### EXTRACTED DATA ###

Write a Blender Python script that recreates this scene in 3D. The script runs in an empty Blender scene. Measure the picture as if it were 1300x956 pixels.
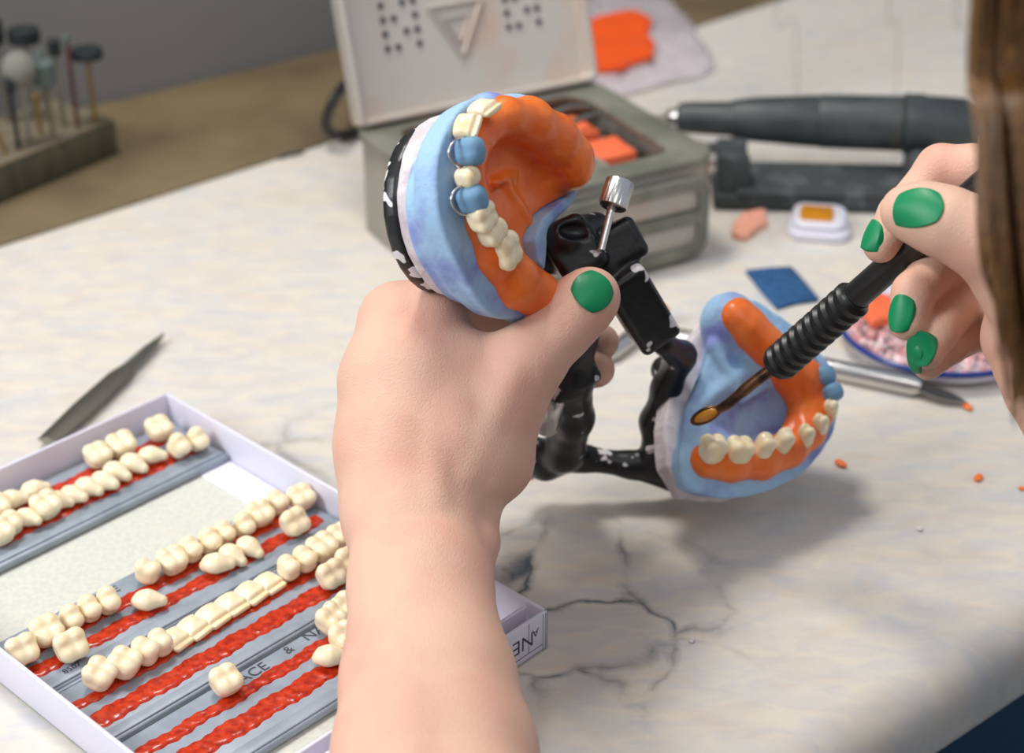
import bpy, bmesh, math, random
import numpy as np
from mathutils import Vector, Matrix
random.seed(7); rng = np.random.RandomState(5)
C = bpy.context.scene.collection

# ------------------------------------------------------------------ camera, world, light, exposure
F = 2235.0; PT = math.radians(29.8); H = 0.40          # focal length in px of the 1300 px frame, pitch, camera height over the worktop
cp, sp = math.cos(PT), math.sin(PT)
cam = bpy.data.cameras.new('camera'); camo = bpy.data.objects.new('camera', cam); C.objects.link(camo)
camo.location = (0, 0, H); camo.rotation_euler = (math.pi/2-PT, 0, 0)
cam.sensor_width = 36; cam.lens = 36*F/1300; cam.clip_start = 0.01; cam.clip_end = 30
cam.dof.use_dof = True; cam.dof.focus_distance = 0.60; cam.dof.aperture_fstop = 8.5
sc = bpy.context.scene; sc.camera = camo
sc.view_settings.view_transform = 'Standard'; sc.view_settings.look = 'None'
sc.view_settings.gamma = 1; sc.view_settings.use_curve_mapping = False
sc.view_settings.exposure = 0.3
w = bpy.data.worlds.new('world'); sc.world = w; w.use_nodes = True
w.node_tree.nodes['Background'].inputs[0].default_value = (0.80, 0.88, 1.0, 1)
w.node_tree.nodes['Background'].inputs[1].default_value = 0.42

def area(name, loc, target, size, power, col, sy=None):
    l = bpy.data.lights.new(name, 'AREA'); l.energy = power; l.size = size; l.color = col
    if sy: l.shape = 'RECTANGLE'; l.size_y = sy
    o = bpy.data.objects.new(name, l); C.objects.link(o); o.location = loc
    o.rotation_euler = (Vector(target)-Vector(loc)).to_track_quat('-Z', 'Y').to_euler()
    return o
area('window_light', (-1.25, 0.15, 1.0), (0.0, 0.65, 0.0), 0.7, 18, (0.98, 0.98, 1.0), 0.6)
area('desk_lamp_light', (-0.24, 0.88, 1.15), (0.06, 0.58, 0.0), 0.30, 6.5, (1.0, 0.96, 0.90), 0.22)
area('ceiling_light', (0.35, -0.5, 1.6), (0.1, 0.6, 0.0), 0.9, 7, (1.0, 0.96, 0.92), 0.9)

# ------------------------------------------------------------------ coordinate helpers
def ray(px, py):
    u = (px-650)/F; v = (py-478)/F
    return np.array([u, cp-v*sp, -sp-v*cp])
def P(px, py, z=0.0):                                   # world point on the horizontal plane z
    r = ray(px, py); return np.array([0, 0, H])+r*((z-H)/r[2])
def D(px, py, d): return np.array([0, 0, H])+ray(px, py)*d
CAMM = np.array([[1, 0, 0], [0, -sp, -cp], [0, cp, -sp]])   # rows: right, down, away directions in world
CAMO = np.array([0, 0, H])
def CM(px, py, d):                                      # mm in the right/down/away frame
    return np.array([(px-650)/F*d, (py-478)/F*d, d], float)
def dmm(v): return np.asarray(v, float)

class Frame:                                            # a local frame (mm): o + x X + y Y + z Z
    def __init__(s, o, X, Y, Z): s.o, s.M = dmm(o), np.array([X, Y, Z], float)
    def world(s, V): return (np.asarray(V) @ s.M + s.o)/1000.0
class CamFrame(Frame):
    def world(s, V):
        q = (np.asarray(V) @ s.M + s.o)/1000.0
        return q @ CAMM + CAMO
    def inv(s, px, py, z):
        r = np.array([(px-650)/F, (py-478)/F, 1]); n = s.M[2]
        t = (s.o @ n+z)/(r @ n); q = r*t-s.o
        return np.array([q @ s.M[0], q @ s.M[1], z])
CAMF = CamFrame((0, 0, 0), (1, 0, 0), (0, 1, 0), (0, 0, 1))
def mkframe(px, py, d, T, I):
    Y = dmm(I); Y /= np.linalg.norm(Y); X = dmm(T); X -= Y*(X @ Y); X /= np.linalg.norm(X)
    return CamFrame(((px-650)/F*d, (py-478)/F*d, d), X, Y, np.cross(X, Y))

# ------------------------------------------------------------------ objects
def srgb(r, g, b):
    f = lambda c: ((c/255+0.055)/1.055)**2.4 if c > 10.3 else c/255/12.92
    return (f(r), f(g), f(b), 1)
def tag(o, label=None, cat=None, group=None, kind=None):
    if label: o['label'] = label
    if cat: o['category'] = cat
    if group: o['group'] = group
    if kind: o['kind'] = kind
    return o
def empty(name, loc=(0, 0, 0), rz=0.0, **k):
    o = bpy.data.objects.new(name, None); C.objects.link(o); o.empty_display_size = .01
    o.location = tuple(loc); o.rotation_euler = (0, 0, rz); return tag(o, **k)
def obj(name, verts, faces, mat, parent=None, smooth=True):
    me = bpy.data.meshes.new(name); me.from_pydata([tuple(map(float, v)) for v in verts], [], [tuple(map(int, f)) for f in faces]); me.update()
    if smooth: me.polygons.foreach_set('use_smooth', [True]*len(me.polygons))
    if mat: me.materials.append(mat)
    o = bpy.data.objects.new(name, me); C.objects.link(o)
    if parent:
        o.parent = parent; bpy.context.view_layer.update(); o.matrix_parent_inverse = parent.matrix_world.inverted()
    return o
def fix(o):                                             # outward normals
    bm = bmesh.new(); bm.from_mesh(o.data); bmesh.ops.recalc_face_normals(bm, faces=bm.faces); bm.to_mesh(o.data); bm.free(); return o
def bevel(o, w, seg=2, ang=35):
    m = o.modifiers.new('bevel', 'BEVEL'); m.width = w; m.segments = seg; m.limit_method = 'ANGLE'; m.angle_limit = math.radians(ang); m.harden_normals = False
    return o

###
### EXTRACTED DATA ###

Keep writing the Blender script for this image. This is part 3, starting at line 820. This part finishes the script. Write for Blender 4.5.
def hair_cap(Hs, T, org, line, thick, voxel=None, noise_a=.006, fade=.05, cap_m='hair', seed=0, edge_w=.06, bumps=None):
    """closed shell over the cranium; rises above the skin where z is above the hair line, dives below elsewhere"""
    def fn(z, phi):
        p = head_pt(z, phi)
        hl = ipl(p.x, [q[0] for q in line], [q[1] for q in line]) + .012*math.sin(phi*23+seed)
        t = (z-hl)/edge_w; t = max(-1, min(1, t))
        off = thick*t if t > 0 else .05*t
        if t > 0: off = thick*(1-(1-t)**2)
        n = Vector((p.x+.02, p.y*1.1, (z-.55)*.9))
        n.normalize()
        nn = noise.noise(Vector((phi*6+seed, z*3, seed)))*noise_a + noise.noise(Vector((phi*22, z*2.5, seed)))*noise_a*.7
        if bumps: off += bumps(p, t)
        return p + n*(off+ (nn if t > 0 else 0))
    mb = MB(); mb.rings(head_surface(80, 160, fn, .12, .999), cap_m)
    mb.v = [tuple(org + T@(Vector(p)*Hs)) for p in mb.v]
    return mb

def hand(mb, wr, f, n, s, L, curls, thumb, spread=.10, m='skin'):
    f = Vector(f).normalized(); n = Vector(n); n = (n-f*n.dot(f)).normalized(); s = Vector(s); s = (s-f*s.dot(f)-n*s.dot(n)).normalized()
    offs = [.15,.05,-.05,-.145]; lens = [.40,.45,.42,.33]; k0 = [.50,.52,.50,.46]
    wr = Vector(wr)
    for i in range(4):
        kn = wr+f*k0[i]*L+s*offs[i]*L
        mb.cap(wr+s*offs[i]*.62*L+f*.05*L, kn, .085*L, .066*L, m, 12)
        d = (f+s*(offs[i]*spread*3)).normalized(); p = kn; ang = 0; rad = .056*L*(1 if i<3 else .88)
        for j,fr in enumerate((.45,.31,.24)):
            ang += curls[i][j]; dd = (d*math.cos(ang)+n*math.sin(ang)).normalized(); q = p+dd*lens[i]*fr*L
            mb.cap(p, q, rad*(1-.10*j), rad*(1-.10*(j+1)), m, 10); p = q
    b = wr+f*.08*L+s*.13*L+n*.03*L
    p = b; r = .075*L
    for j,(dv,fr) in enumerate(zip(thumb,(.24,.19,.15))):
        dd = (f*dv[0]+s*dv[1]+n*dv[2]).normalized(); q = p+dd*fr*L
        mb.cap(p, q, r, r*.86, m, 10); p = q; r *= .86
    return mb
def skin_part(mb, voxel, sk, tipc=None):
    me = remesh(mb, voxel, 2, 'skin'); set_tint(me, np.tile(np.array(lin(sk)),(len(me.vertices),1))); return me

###
### EXTRACTED DATA ###

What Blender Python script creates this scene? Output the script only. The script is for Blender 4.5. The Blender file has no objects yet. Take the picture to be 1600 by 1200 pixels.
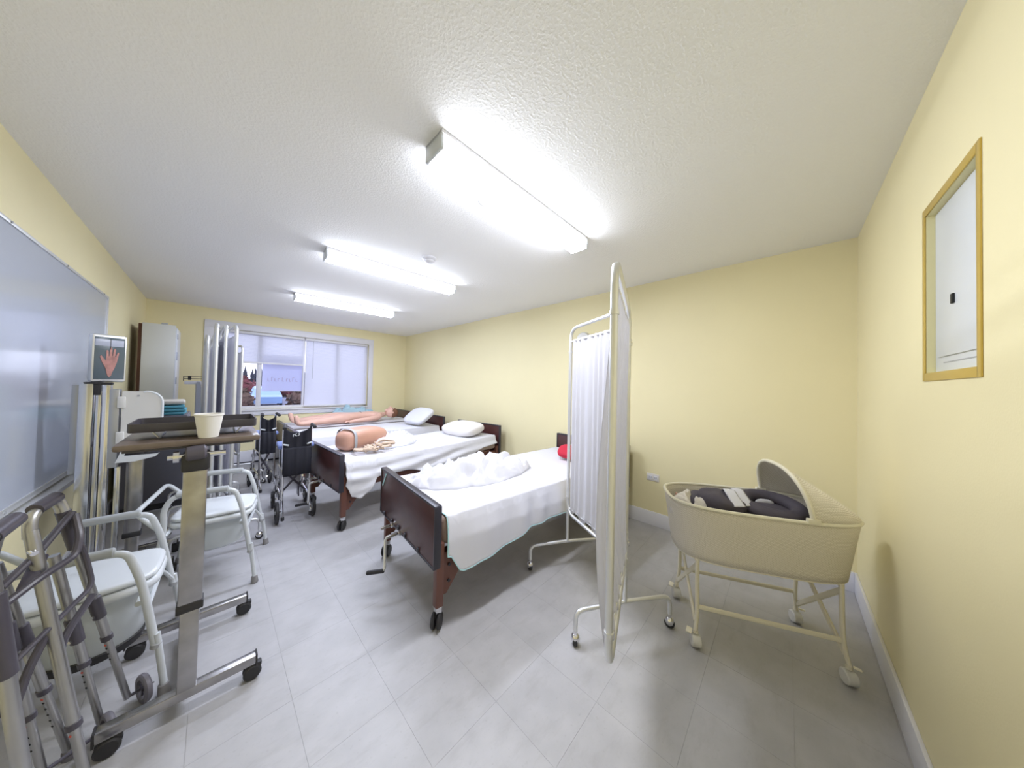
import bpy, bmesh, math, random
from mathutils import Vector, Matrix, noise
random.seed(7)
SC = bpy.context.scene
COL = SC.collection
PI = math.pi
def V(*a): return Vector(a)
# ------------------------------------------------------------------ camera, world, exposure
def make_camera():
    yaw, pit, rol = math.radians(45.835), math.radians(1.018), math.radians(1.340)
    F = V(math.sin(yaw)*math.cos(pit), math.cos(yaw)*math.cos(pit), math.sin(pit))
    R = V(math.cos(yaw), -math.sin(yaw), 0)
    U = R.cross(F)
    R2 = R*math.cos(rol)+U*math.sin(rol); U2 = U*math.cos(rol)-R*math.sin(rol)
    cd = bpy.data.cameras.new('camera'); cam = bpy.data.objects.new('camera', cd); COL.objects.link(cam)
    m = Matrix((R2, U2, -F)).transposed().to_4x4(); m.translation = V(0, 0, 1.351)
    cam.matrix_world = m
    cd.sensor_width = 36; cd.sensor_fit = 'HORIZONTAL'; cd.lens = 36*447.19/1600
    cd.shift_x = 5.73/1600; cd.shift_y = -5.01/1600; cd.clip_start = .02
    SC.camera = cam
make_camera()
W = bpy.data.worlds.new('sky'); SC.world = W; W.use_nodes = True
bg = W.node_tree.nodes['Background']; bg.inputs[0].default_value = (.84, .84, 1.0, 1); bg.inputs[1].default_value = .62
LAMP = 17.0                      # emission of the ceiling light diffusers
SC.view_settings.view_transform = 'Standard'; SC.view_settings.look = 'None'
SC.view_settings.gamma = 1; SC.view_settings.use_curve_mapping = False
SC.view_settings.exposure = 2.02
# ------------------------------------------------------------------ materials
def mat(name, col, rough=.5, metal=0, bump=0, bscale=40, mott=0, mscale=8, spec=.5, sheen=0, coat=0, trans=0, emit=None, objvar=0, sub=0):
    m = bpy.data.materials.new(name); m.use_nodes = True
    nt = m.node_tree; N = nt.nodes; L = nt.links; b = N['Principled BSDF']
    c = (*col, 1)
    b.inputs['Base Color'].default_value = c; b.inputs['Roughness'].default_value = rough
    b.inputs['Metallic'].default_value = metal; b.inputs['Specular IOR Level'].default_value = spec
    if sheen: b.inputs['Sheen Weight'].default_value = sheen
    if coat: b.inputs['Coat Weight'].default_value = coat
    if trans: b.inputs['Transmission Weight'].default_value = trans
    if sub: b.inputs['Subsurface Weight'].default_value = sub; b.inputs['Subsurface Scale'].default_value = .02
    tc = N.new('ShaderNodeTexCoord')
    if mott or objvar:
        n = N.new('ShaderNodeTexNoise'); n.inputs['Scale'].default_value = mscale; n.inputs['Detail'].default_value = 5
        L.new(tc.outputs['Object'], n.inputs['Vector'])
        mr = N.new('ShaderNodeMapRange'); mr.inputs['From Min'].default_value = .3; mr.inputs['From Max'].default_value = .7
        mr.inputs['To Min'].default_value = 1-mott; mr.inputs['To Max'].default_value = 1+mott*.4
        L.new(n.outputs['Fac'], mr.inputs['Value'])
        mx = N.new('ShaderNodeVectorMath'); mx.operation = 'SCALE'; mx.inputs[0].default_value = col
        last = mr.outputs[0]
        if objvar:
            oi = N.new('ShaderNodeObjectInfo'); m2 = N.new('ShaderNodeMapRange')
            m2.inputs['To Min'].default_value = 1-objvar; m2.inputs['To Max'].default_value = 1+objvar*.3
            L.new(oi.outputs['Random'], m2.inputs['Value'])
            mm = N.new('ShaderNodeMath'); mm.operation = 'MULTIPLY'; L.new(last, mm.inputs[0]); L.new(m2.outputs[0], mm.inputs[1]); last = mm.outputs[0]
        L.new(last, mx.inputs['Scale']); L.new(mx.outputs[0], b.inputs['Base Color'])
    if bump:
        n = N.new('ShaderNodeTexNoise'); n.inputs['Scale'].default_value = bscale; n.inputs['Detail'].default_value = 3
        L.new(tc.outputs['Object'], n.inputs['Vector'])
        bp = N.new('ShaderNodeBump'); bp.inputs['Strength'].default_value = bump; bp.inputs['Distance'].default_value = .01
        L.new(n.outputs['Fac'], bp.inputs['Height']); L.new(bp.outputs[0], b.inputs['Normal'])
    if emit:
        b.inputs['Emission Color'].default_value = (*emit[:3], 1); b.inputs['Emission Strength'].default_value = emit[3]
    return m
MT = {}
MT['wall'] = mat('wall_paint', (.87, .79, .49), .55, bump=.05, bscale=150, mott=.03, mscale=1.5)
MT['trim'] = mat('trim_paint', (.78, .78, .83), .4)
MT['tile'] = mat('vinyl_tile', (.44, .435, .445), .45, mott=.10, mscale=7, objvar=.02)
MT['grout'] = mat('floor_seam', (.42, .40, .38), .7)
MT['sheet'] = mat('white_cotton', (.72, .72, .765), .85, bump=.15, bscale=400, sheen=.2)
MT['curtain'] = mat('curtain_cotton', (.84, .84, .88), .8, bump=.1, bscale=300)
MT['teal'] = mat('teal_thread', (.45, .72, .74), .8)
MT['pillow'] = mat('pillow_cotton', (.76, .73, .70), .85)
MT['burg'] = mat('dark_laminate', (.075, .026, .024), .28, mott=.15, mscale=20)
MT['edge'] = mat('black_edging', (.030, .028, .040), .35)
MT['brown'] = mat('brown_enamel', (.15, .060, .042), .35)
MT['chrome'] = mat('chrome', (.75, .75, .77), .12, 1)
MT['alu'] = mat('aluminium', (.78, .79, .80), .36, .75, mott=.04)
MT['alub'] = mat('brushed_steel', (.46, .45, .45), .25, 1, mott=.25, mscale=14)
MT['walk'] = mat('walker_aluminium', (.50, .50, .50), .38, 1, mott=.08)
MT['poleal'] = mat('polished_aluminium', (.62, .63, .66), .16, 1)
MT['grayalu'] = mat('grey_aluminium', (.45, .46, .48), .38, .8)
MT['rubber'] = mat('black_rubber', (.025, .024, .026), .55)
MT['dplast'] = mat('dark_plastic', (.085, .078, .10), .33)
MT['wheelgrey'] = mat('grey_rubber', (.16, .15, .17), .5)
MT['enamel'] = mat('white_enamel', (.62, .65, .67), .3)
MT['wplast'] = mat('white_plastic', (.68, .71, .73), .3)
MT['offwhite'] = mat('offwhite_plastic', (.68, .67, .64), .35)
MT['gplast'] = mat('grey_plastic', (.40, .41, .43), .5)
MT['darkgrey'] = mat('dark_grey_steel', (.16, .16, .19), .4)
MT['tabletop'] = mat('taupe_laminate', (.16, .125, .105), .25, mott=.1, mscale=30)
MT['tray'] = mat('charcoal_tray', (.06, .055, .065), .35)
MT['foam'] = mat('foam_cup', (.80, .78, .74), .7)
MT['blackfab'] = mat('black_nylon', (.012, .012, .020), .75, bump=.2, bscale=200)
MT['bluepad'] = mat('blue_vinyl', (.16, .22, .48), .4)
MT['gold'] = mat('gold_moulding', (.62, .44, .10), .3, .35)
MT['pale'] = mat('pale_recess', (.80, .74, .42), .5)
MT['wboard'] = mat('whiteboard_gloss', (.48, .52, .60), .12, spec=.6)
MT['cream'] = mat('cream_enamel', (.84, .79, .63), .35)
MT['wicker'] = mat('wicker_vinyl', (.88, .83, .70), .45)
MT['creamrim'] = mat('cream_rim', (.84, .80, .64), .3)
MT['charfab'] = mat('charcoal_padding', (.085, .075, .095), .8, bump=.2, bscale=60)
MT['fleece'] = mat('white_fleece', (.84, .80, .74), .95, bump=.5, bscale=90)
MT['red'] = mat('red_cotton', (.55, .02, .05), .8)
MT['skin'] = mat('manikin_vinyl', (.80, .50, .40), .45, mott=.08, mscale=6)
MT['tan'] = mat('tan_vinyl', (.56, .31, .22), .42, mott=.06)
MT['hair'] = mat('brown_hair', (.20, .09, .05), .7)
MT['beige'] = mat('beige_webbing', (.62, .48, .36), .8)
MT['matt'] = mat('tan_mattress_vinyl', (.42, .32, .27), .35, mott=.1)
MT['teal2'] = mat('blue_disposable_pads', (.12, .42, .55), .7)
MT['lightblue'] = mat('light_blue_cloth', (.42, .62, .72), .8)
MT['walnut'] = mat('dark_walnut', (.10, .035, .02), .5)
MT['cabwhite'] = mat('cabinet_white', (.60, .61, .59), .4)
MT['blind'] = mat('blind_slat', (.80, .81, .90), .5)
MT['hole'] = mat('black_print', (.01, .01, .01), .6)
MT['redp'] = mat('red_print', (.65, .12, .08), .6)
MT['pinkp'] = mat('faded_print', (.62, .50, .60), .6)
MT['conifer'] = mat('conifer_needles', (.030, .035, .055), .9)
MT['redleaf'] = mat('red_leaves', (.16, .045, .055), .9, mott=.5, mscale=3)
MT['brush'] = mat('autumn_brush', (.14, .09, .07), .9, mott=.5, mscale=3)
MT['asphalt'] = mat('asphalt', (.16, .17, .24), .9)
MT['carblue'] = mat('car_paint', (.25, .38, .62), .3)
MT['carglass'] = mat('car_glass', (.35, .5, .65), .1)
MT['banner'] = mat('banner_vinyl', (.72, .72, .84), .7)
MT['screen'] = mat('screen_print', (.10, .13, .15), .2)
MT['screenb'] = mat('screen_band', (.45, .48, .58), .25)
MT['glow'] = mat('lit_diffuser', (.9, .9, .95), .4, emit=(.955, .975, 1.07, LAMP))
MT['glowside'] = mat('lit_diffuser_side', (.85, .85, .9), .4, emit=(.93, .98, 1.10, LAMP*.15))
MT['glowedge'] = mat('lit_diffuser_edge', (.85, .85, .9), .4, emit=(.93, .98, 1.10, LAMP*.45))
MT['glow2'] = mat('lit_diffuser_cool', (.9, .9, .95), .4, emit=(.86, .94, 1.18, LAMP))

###

- TASK STATEMENT: Return exactly the lines from the one with "Write a Blender" to the one with "w.node_tree.nodes['Background'].inputs[1].default_value = 0.42", inclusive, and nothing else; skip the pictures.

- THE OUTPUT:
Write a Blender Python script that recreates this scene in 3D. The script runs in an empty Blender scene. Measure the picture as if it were 1300x956 pixels.
import bpy, bmesh, math, random
import numpy as np
from mathutils import Vector, Matrix
random.seed(7); rng = np.random.RandomState(5)
C = bpy.context.scene.collection

# ------------------------------------------------------------------ camera, world, light, exposure
F = 2235.0; PT = math.radians(29.8); H = 0.40          # focal length in px of the 1300 px frame, pitch, camera height over the worktop
cp, sp = math.cos(PT), math.sin(PT)
cam = bpy.data.cameras.new('camera'); camo = bpy.data.objects.new('camera', cam); C.objects.link(camo)
camo.location = (0, 0, H); camo.rotation_euler = (math.pi/2-PT, 0, 0)
cam.sensor_width = 36; cam.lens = 36*F/1300; cam.clip_start = 0.01; cam.clip_end = 30
cam.dof.use_dof = True; cam.dof.focus_distance = 0.60; cam.dof.aperture_fstop = 8.5
sc = bpy.context.scene; sc.camera = camo
sc.view_settings.view_transform = 'Standard'; sc.view_settings.look = 'None'
sc.view_settings.gamma = 1; sc.view_settings.use_curve_mapping = False
sc.view_settings.exposure = 0.3
w = bpy.data.worlds.new('world'); sc.world = w; w.use_nodes = True
w.node_tree.nodes['Background'].inputs[0].default_value = (0.80, 0.88, 1.0, 1)
w.node_tree.nodes['Background'].inputs[1].default_value = 0.42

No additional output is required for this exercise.